* START Excerpted data *
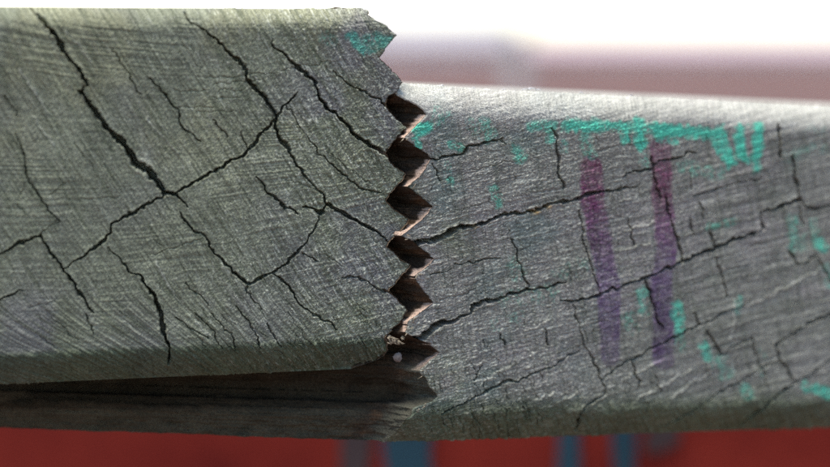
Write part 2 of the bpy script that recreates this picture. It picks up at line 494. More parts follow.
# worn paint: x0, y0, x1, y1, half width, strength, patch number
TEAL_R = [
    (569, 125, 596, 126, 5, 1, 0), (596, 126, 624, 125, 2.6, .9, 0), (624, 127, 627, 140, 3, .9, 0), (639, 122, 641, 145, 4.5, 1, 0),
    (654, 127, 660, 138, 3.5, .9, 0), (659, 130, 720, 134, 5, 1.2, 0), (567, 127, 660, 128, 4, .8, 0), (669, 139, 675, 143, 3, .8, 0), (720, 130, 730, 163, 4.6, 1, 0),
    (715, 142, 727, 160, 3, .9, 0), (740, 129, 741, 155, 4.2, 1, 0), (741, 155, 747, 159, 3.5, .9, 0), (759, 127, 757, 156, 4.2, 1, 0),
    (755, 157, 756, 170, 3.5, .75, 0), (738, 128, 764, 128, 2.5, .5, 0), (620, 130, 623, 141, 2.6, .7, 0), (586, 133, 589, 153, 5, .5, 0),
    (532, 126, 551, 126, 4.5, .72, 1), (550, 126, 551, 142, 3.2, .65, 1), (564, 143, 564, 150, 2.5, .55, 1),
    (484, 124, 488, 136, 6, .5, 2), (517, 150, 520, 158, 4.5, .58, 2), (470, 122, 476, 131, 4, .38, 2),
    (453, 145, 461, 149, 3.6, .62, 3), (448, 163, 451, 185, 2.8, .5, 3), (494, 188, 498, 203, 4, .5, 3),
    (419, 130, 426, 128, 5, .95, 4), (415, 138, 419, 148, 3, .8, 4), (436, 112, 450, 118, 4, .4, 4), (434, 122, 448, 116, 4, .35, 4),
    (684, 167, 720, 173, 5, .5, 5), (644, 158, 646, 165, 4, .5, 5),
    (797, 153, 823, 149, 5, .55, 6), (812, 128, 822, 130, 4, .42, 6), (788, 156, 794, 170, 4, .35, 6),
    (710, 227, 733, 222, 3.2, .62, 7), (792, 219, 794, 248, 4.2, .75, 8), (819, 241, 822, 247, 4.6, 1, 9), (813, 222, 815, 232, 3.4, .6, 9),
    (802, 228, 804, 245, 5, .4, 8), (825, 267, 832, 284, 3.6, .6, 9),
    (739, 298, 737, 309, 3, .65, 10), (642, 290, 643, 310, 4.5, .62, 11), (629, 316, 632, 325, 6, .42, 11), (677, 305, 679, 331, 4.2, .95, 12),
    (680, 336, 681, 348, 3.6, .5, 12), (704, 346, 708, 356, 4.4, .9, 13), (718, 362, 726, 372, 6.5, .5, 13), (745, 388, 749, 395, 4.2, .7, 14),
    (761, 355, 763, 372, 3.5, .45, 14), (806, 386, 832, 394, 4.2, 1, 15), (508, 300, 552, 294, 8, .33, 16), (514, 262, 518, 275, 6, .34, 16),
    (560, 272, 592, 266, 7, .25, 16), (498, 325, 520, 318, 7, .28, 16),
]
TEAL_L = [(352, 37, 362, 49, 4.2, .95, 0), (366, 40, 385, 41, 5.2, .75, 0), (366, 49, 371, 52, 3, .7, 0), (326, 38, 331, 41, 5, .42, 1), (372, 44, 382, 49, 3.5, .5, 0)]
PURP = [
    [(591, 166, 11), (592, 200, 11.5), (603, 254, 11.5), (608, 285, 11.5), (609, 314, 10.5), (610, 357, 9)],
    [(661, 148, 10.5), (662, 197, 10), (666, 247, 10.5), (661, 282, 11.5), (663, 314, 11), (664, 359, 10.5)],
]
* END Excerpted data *
* START Excerpted data *
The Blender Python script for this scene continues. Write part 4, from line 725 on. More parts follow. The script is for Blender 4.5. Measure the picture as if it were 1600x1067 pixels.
* END Excerpted data *
* START Excerpted data *
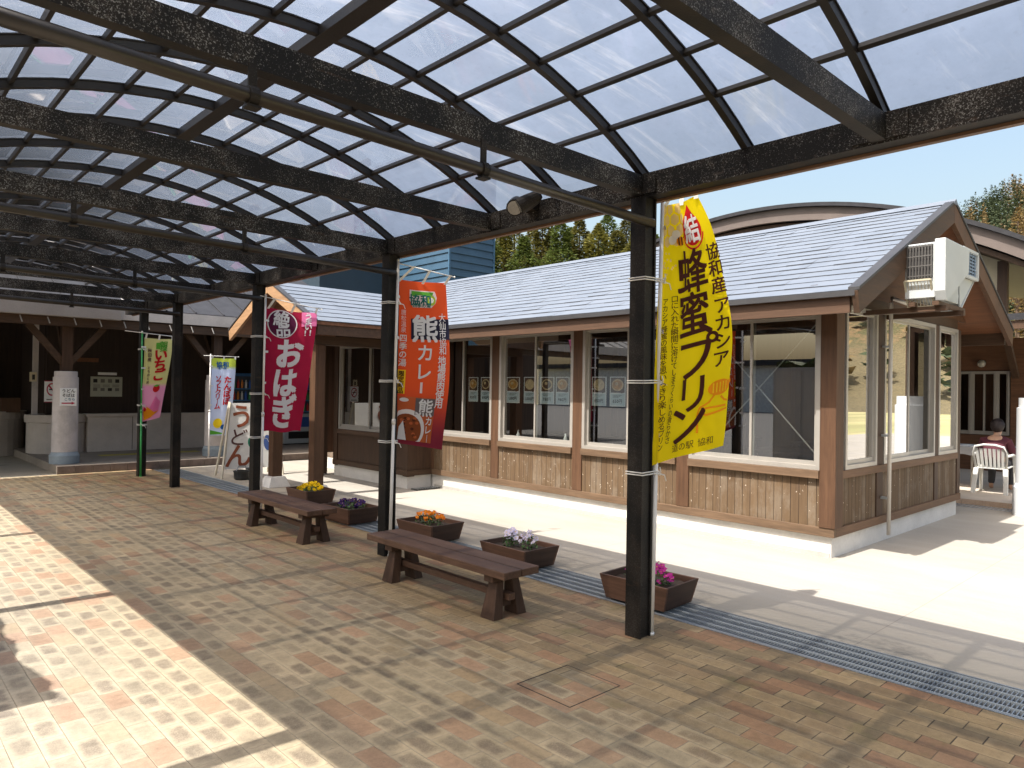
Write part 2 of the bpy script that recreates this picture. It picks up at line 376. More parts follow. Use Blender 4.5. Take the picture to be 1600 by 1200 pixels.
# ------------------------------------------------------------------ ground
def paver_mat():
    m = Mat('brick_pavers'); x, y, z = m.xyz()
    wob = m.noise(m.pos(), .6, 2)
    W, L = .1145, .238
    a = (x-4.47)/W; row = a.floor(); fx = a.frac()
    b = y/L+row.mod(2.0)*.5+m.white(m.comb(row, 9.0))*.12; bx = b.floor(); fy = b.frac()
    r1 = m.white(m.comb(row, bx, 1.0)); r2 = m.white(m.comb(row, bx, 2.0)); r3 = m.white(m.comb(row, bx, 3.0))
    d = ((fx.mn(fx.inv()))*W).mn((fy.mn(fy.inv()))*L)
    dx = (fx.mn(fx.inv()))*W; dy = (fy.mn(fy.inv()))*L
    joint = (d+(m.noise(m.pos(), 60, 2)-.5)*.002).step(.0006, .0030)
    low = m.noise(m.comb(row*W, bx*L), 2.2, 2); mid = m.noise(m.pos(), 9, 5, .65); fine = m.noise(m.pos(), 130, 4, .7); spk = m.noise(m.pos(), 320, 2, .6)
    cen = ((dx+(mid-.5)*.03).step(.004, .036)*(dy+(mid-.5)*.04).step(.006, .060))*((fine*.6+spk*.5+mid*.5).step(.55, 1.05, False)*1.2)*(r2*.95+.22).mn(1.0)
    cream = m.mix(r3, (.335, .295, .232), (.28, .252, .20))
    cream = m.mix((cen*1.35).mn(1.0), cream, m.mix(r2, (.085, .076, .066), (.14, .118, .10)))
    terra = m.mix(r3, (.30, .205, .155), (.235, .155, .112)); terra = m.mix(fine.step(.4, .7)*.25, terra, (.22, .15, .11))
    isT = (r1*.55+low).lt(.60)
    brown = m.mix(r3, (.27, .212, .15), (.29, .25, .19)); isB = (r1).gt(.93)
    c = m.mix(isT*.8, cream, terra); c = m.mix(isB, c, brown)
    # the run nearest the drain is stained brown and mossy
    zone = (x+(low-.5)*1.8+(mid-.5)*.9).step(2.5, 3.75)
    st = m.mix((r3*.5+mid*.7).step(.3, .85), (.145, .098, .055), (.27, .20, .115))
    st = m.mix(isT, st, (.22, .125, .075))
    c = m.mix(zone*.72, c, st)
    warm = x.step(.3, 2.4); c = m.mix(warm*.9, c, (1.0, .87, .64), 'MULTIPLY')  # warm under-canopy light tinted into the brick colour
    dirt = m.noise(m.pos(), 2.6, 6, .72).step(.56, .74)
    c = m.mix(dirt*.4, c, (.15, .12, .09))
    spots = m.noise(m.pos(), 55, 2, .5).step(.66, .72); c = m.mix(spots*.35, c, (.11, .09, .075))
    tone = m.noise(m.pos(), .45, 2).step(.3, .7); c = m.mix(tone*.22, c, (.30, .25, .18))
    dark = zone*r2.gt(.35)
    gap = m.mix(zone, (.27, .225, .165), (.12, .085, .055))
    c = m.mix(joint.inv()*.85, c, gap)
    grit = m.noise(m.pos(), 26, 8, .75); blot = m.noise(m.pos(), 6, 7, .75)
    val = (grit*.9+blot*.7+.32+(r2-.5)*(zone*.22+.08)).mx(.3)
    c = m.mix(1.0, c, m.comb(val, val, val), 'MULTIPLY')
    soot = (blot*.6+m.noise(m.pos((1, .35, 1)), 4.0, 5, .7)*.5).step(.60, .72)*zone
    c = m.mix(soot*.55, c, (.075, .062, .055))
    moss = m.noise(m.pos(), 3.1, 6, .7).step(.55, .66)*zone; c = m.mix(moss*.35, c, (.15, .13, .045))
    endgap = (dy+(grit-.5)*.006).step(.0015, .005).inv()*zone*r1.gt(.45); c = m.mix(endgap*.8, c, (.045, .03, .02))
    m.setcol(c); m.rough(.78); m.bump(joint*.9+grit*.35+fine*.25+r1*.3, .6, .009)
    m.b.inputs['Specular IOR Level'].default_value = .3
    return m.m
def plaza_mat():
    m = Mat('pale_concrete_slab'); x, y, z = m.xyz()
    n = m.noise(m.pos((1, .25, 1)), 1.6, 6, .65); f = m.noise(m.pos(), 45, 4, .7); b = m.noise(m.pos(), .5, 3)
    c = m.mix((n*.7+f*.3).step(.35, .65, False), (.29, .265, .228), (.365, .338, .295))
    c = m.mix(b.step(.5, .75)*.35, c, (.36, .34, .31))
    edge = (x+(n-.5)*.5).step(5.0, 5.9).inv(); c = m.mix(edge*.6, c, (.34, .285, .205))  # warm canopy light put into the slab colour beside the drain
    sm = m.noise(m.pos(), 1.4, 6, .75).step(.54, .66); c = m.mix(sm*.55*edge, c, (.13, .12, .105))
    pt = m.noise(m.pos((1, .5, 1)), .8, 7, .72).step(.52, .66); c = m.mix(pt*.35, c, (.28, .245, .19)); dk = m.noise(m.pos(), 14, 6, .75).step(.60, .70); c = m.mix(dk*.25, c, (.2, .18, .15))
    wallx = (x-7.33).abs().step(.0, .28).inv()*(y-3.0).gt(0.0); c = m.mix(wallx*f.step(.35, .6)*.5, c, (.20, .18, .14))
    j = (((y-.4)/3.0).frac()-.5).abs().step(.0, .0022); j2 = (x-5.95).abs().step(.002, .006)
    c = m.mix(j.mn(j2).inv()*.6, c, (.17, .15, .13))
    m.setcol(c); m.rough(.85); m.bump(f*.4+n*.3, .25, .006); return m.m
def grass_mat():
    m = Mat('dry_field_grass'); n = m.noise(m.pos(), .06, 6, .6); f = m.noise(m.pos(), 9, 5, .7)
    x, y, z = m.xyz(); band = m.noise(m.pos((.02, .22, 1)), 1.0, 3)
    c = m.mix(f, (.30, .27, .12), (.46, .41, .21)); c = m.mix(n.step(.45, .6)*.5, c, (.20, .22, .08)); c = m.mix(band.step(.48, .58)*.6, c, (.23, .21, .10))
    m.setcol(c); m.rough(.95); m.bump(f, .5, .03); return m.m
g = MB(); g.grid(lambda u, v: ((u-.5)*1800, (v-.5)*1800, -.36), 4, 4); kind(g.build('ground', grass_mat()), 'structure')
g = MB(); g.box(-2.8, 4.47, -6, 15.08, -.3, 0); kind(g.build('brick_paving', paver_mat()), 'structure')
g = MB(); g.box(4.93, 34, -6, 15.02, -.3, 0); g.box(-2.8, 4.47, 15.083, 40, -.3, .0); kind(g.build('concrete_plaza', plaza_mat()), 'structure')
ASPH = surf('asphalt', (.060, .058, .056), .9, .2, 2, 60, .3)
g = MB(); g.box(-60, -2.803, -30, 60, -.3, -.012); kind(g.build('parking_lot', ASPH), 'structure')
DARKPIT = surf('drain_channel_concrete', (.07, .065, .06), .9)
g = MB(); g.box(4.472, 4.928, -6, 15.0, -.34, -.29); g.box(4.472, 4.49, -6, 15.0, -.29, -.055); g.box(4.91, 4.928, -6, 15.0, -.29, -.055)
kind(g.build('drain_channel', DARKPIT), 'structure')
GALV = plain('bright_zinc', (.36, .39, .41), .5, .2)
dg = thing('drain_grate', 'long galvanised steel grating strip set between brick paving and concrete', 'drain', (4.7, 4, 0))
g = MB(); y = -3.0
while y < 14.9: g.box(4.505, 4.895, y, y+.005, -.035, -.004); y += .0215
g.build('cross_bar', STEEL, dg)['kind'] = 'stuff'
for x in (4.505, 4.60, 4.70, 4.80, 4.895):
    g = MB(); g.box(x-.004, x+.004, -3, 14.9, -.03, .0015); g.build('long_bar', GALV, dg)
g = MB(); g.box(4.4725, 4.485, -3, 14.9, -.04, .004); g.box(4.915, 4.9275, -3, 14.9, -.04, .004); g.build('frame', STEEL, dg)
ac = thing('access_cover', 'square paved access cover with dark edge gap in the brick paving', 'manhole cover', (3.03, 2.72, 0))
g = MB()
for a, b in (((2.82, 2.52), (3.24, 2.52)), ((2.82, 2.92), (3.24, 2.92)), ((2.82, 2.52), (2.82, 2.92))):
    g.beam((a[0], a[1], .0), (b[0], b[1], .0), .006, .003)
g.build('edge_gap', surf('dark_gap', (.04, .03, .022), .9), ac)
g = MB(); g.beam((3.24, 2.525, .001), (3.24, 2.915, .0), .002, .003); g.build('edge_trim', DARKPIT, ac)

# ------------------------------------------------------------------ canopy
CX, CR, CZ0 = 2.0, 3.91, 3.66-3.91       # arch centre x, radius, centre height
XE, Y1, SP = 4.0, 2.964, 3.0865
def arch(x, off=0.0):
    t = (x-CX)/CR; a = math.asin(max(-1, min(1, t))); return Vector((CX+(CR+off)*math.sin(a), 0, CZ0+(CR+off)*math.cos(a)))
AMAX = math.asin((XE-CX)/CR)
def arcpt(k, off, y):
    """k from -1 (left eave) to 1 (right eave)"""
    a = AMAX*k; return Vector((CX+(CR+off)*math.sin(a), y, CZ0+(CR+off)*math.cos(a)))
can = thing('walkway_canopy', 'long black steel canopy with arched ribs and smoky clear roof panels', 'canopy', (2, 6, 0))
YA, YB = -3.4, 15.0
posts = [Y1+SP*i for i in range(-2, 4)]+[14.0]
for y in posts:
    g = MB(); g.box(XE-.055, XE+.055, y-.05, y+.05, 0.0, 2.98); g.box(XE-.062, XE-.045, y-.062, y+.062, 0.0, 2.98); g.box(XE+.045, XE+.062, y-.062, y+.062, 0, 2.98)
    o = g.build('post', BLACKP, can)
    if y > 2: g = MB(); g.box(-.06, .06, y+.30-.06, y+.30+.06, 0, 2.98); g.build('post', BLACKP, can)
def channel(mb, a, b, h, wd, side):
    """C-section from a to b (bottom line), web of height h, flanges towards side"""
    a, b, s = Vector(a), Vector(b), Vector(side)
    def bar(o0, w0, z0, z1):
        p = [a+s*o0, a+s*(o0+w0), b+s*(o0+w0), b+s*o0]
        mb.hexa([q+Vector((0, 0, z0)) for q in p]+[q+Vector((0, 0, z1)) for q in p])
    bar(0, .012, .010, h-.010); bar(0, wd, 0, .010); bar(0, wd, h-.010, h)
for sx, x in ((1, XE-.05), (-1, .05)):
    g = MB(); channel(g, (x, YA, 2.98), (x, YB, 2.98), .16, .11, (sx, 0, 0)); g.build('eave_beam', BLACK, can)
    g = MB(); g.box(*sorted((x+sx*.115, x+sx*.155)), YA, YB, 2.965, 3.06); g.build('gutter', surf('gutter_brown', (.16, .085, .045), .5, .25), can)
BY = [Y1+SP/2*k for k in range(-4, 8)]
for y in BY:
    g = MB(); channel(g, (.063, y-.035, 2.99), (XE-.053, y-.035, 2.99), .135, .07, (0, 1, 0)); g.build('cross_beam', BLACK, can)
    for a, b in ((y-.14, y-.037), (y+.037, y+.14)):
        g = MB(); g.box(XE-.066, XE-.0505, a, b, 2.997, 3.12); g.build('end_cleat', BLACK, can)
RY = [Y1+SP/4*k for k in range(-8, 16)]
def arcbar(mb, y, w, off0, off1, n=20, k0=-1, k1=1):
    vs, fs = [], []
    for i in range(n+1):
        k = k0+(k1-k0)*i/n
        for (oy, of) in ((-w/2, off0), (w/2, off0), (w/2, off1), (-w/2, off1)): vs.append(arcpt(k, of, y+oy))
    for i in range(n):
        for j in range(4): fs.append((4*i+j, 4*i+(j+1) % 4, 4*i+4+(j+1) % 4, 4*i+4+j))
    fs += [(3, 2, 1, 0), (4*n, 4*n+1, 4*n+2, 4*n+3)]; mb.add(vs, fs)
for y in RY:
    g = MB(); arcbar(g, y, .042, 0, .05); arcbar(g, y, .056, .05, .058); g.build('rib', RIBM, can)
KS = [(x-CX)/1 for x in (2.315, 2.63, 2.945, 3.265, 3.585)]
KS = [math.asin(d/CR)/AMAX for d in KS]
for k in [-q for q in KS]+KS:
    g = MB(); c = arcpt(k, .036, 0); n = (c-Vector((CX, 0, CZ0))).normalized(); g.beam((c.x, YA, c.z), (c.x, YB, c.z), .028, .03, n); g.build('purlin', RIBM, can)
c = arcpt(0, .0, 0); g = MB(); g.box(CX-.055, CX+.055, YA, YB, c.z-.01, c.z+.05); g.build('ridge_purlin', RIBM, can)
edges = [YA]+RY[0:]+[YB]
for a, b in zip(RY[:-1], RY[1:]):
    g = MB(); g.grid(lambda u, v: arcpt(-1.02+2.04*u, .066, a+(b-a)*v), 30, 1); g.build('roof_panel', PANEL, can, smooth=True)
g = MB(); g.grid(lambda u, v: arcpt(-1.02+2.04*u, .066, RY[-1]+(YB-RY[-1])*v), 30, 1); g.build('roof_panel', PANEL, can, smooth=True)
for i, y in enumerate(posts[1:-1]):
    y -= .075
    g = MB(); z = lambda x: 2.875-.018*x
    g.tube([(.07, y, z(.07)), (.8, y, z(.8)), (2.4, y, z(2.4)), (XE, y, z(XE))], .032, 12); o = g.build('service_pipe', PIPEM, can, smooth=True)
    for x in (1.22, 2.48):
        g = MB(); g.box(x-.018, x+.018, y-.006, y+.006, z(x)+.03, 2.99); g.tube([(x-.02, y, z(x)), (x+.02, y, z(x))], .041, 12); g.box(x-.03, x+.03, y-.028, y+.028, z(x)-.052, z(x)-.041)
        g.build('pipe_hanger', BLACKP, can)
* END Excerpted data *
_Aim of the task:_ Pull out all lines from the entries above that include the word "script".

_Exercise output:_
Write part 2 of the bpy script that recreates this picture. It picks up at line 494. More parts follow.
The Blender Python script for this scene continues. Write part 4, from line 725 on. More parts follow. The script is for Blender 4.5. Measure the picture as if it were 1600x1067 pixels.
Write part 2 of the bpy script that recreates this picture. It picks up at line 376. More parts follow. Use Blender 4.5. Take the picture to be 1600 by 1200 pixels.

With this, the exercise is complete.